Synthesis and characterization of Pd@M(x)Cu(1-x) (M = Au, Pd, and Pt) nanocages with porous walls and a yolk-shell structure through galvanic replacement reactions

Abstract

This paper describes the synthesis of Pd@M(x)Cu(1-x) (M = Au, Pd, and Pt) nanocages with a yolk-shell structure through galvanic replacement reactions that involve Pd@Cu core-shell nanocubes as sacrificial templates and ethylene glycol as the solvent. Compared with the most commonly used templates based on Ag, Cu offers a much lower reduction potential (0.34 versus 0.80 V), making the galvanic reaction more easily to conduct, even at room temperature. Our structural and compositional characterizations indicated that the products were hollow inside, and each one of them contained porous M-Cu alloy walls and a Pd cube in the interior. For the Pd@Au(x)Cu(1-x) yolk-shell nanocages, they displayed broad extinction peaks extending from the visible to the near-IR region.
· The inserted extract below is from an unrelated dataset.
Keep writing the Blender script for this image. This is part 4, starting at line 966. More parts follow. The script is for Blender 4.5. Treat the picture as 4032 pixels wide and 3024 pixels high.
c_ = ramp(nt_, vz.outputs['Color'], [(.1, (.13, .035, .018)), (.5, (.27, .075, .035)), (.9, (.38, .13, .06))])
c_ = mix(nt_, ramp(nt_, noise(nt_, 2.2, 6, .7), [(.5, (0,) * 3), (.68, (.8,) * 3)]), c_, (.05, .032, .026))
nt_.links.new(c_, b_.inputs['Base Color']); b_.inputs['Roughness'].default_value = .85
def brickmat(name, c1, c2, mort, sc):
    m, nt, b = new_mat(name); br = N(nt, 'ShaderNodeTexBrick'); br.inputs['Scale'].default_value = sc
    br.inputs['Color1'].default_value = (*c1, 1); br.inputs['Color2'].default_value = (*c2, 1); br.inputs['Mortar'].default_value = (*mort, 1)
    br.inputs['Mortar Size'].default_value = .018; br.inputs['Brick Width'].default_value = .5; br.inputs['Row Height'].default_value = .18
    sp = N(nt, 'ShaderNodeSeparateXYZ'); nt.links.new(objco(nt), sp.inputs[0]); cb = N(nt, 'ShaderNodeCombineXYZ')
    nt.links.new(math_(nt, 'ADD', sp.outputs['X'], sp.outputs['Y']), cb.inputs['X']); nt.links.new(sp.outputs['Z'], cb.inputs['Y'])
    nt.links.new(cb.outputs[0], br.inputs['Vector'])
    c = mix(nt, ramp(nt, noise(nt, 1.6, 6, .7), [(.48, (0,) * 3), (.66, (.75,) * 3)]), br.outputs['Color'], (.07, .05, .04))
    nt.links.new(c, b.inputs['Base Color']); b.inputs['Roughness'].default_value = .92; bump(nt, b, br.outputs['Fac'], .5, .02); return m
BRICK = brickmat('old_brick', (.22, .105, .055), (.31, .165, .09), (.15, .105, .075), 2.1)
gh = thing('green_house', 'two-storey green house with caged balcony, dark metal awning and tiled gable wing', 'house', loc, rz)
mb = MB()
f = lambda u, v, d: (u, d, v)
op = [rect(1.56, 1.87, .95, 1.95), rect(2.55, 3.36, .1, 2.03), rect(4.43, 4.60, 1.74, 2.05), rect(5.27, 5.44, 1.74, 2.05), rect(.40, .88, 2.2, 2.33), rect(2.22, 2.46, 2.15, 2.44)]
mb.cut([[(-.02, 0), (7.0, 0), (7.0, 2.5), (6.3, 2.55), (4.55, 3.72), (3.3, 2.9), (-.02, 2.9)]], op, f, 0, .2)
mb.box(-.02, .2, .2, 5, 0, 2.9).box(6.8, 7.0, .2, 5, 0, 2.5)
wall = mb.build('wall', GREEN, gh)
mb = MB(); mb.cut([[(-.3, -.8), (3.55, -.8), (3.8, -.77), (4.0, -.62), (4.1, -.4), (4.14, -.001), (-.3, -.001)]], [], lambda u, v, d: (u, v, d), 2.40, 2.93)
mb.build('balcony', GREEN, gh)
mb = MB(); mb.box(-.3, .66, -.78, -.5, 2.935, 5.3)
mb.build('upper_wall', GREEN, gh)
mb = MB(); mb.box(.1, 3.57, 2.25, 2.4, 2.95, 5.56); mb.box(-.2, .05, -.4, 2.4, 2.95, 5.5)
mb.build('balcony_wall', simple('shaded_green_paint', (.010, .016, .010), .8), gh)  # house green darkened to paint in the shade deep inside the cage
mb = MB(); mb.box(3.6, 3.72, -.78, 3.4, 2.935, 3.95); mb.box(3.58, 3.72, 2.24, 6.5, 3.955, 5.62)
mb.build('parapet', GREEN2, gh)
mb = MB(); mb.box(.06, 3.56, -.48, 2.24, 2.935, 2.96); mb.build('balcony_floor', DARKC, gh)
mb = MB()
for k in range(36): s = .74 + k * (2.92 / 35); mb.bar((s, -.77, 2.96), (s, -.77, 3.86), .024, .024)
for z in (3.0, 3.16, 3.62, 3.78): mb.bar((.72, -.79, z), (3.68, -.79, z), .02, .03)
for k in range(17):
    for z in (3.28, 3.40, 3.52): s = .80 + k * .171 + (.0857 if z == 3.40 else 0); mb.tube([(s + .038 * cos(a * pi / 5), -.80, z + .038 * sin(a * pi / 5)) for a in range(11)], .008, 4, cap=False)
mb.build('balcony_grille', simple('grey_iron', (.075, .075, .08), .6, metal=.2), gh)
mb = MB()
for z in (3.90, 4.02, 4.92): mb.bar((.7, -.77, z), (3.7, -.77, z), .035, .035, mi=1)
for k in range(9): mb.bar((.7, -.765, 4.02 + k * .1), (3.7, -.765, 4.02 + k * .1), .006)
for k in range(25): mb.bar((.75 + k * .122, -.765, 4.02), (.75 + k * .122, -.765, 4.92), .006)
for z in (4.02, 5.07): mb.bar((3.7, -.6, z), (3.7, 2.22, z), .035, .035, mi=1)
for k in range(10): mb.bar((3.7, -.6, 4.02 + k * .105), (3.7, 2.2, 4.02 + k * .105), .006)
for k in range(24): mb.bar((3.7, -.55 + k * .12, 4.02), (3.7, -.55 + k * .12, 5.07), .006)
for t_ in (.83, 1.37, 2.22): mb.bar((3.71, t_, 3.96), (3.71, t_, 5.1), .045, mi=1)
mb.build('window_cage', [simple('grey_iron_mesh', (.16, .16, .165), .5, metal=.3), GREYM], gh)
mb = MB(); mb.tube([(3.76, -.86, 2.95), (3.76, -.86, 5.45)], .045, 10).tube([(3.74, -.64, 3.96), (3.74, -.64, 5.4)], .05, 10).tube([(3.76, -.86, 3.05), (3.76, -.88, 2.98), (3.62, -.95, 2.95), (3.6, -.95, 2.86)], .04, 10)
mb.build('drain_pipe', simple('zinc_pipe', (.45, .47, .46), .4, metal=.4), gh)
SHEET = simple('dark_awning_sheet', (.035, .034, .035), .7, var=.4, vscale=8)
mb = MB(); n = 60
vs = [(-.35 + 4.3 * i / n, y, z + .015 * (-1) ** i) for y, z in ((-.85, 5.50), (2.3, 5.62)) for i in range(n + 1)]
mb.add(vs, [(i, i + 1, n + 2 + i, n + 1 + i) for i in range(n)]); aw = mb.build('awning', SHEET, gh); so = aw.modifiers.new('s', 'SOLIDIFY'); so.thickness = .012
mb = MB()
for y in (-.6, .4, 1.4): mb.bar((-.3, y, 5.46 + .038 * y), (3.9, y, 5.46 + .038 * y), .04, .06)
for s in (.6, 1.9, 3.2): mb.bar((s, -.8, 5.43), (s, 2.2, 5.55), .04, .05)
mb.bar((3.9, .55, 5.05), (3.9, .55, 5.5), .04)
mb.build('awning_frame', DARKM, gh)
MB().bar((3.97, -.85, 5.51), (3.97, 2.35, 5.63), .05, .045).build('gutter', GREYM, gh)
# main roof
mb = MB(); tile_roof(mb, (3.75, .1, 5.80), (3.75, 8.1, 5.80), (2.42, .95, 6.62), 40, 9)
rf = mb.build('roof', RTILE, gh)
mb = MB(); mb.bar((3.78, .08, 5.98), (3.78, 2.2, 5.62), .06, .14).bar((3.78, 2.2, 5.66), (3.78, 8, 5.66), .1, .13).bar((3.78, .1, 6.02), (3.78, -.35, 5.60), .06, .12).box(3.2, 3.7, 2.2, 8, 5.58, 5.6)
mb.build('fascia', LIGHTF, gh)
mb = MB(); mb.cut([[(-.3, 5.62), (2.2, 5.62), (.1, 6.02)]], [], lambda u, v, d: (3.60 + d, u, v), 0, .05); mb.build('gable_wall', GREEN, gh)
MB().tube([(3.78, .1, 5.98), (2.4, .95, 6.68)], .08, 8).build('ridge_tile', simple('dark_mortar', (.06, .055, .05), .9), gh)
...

Our mechanistic study revealed that the dissolution of the Cu shell preferred to start from the slightly truncated corners and then progressed toward the interior, because the Cu {100} side faces were protected by a surface capping layer of hexadecylamine. This galvanic approach can also be extended to generating other hollow metal nanostructures by using different combinations of Cu nanostructures and salt precursors.